The records below must be copied in full; omit the images.

>> START ENTRIES

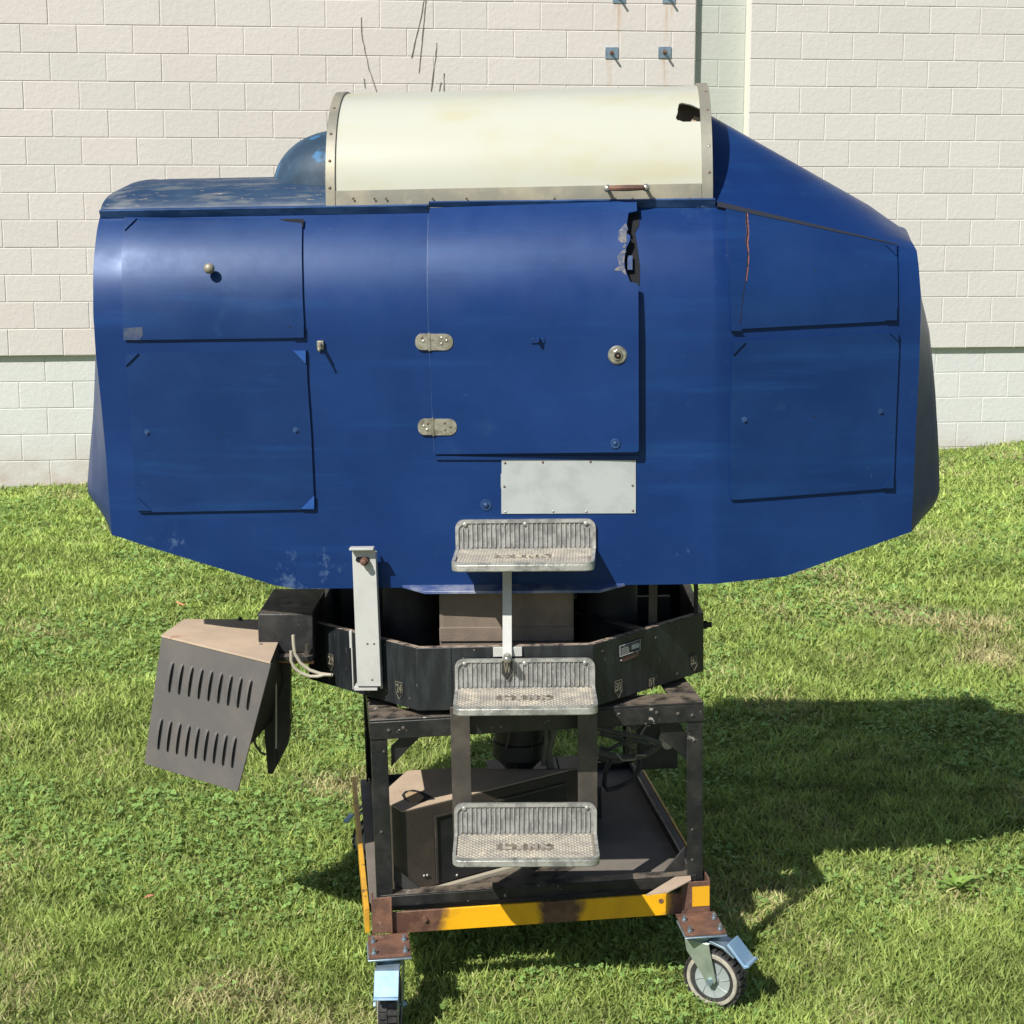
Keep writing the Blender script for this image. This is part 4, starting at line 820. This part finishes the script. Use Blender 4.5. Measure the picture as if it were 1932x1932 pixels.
# what stands inside the ring: canvas-covered box, bellows, struts, joint
q = WORLD.at(832, 1122, 4.53); q_ = WORLD.at(1086, 1207, 4.53)
cvb = MB().box(Frame((0, 4.53, 0), 0, .3), q[0], q_[0], 0, .46, q_[2]-.03, 1.12).build('canvas_box', 'canvas', SIM, bevel=.012, seg=3, label='brown canvas-covered box inside the ring')
MB().box(Frame((0, 4.53, 0), 0, .3), q[0]+.0, q_[0]+.0, -.006, 0, q_[2]-.004, q_[2]+.038).build('canvas_hem', 'canvas', cvb, bevel=.004)
MB().disc((0, 4.95, .78), (0, 0, 1), .09, .40, 24).disc((0, 4.95, 1.02), (0, 0, 1), .16, .03, 24).build('pivot_column', 'black', SIM)
for bx, by in ((-.29, 4.82), (.28, 4.84), (-.29, 5.2), (.28, 5.2)):
    bel = MB(); P = []; Rr = []
    for i in range(23): P.append((bx, by, .80+.318*i/22)); Rr.append(.0905 if i % 2 else .0895)
    bel.tube(P, Rr, 24).build('bellows', 'blackplain', SIM, smooth=20)
q = WORLD.at(1232, 1145, 4.66); MB().box(WORLD, q[0]-.012, q[0]+.012, 4.66, 4.675, .93, 1.115).build('hanger_bar', 'uprt', SIM)
MB().slab([FR.w(.20, -.20, .965), FR.w(.235, -.20, .965), FR.w(.395, -.40, .965), FR.w(.36, -.42, .965)], -FR.E[2]*.012).build('brace', 'black', SIM)
MB().tube([FR.w(-.20, -.46, .90), FR.w(-.13, -.40, 1.0)], .006, 8).build('brace', 'uprt', SIM)
MB().box(FR, .05, .5, .0, .02, .80, .96).build('bulkhead', 'blackplain', SIM); MB().box(FR, -.5, -.2, .0, .02, .80, 1.1).build('bulkhead', 'blackplain', SIM)
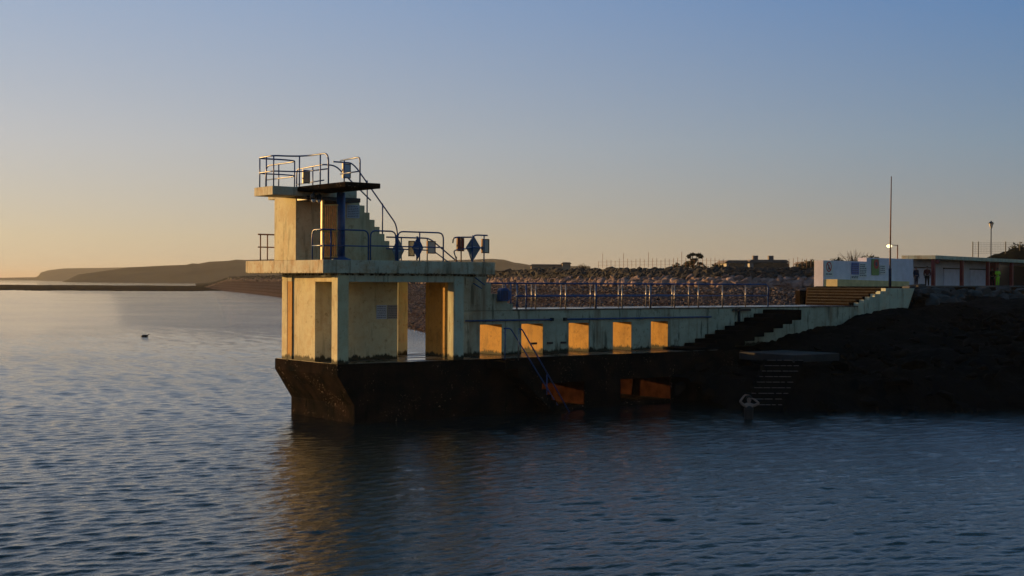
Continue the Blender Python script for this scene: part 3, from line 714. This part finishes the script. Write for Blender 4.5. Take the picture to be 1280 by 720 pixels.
# shelter
so_=D(1167,355.5,118); so_.z=4.62
SH=empty('shelter','flat-roofed seaside shelter with red posts and white shuttered bays','shelter',so_,None,BR)
bm=bmesh.new(); box(bm,-.4,40,-.3,2.75,2.40,2.72); child('roof',bm,M['cream'],SH)
bm=bmesh.new(); box(bm,-3.6,40,2.1,2.4,-.3,2.395); child('rear_wall',bm,M['shutter'],SH)
for k in range(4):
    bm=bmesh.new(); box(bm,-.1+k*7.2,.22+k*7.2,-.1,.2,-.1,2.398); child('post',bm,M['red'],SH)
for k in range(4):
    if k==3: break
    bm=bmesh.new(); box(bm,1.0+k*7.2,6.2+k*7.2,2.02,2.098,-.05,1.62); sh=child('shutter',bm,M['white'],SH)
    bm=bmesh.new(); box(bm,.9+k*7.2,5.4+k*7.2,1.95,2.097,1.63,1.74); child('shutter_box',bm,M['dark'],SH)
bm=bmesh.new(); box(bm,20.4,21.4,1.2,2.098,-.1,2.398); child('partition',bm,M['red'],SH)
bm=bmesh.new(); box(bm,21.41,34,1.98,2.098,-.1,2.2); child('doorway',bm,M['glass'],SH,0)
bm=bmesh.new(); bmesh.ops.create_uvsphere(bm,u_segments=12,v_segments=8,radius=.2); o=child('red_lamp',bm,M['red'],SH,0,True); o.location=(.05,-.3,2.15)
# flagpole and lamps
f=D(1112.5,352,103); 
fp=empty('flagpole','tall bare flagpole standing in front of the white wall','flagpole',(f.x,f.y,4.62))
bm=bmesh.new(); tube(bm,[(0,0,0),(.02,0,4.5),(.08,0,8.4)],[.07,.055,.035],10); child('pole',bm,M['rust'],fp,0,True)
bm=bmesh.new(); tube(bm,[(0,0,0),(0,0,1.4)],.11,10); child('pole_base',bm,M['navy'],fp,0,True)
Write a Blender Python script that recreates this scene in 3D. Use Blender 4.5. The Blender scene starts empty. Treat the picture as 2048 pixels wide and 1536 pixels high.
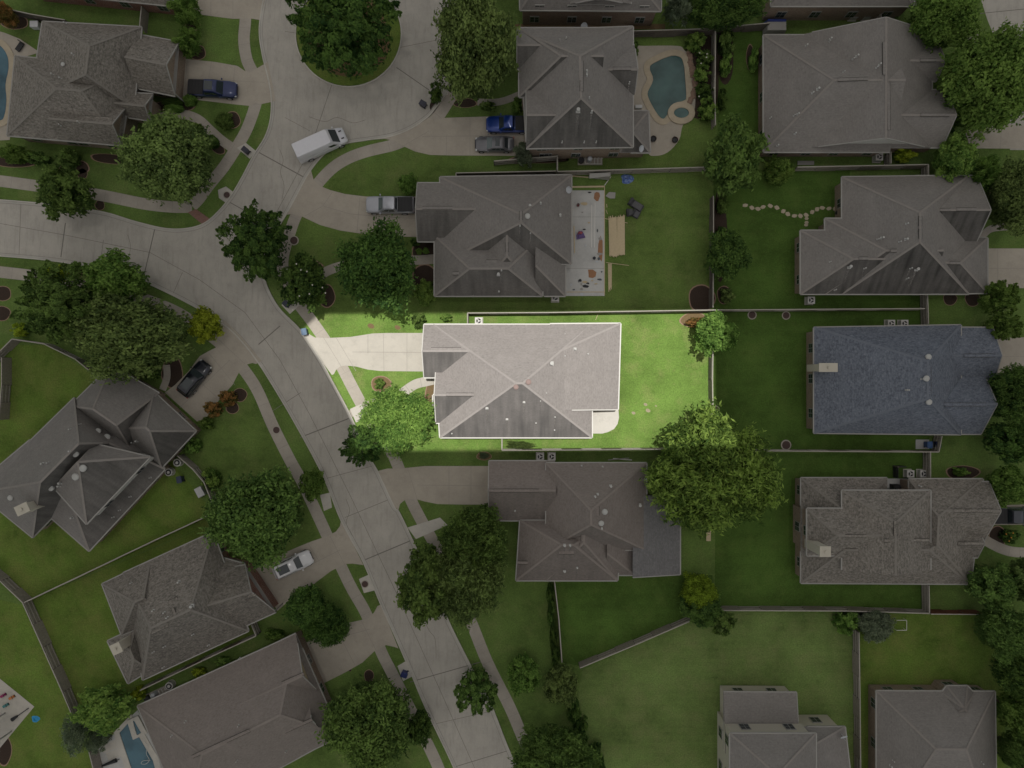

>> END ENTRIES

TASK SOLUTION:
Keep writing the Blender script for this image. This is part 4, starting at line 820. This part finishes the script. Use Blender 4.5. Measure the picture as if it were 1932x1932 pixels.
# what stands inside the ring: canvas-covered box, bellows, struts, joint
q = WORLD.at(832, 1122, 4.53); q_ = WORLD.at(1086, 1207, 4.53)
cvb = MB().box(Frame((0, 4.53, 0), 0, .3), q[0], q_[0], 0, .46, q_[2]-.03, 1.12).build('canvas_box', 'canvas', SIM, bevel=.012, seg=3, label='brown canvas-covered box inside the ring')
MB().box(Frame((0, 4.53, 0), 0, .3), q[0]+.0, q_[0]+.0, -.006, 0, q_[2]-.004, q_[2]+.038).build('canvas_hem', 'canvas', cvb, bevel=.004)
MB().disc((0, 4.95, .78), (0, 0, 1), .09, .40, 24).disc((0, 4.95, 1.02), (0, 0, 1), .16, .03, 24).build('pivot_column', 'black', SIM)
for bx, by in ((-.29, 4.82), (.28, 4.84), (-.29, 5.2), (.28, 5.2)):
    bel = MB(); P = []; Rr = []
    for i in range(23): P.append((bx, by, .80+.318*i/22)); Rr.append(.0905 if i % 2 else .0895)
    bel.tube(P, Rr, 24).build('bellows', 'blackplain', SIM, smooth=20)
q = WORLD.at(1232, 1145, 4.66); MB().box(WORLD, q[0]-.012, q[0]+.012, 4.66, 4.675, .93, 1.115).build('hanger_bar', 'uprt', SIM)
MB().slab([FR.w(.20, -.20, .965), FR.w(.235, -.20, .965), FR.w(.395, -.40, .965), FR.w(.36, -.42, .965)], -FR.E[2]*.012).build('brace', 'black', SIM)
MB().tube([FR.w(-.20, -.46, .90), FR.w(-.13, -.40, 1.0)], .006, 8).build('brace', 'uprt', SIM)
MB().box(FR, .05, .5, .0, .02, .80, .96).build('bulkhead', 'blackplain', SIM); MB().box(FR, -.5, -.2, .0, .02, .80, 1.1).build('bulkhead', 'blackplain', SIM)
Continue the Blender Python script for this scene: part 3, from line 714. This part finishes the script. Write for Blender 4.5. Take the picture to be 1280 by 720 pixels.
# shelter
so_=D(1167,355.5,118); so_.z=4.62
SH=empty('shelter','flat-roofed seaside shelter with red posts and white shuttered bays','shelter',so_,None,BR)
bm=bmesh.new(); box(bm,-.4,40,-.3,2.75,2.40,2.72); child('roof',bm,M['cream'],SH)
bm=bmesh.new(); box(bm,-3.6,40,2.1,2.4,-.3,2.395); child('rear_wall',bm,M['shutter'],SH)
for k in range(4):
    bm=bmesh.new(); box(bm,-.1+k*7.2,.22+k*7.2,-.1,.2,-.1,2.398); child('post',bm,M['red'],SH)
for k in range(4):
    if k==3: break
    bm=bmesh.new(); box(bm,1.0+k*7.2,6.2+k*7.2,2.02,2.098,-.05,1.62); sh=child('shutter',bm,M['white'],SH)
    bm=bmesh.new(); box(bm,.9+k*7.2,5.4+k*7.2,1.95,2.097,1.63,1.74); child('shutter_box',bm,M['dark'],SH)
bm=bmesh.new(); box(bm,20.4,21.4,1.2,2.098,-.1,2.398); child('partition',bm,M['red'],SH)
bm=bmesh.new(); box(bm,21.41,34,1.98,2.098,-.1,2.2); child('doorway',bm,M['glass'],SH,0)
bm=bmesh.new(); bmesh.ops.create_uvsphere(bm,u_segments=12,v_segments=8,radius=.2); o=child('red_lamp',bm,M['red'],SH,0,True); o.location=(.05,-.3,2.15)
# flagpole and lamps
f=D(1112.5,352,103); 
fp=empty('flagpole','tall bare flagpole standing in front of the white wall','flagpole',(f.x,f.y,4.62))
bm=bmesh.new(); tube(bm,[(0,0,0),(.02,0,4.5),(.08,0,8.4)],[.07,.055,.035],10); child('pole',bm,M['rust'],fp,0,True)
bm=bmesh.new(); tube(bm,[(0,0,0),(0,0,1.4)],.11,10); child('pole_base',bm,M['navy'],fp,0,True)
Write a Blender Python script that recreates this scene in 3D. Use Blender 4.5. The Blender scene starts empty. Treat the picture as 2048 pixels wide and 1536 pixels high.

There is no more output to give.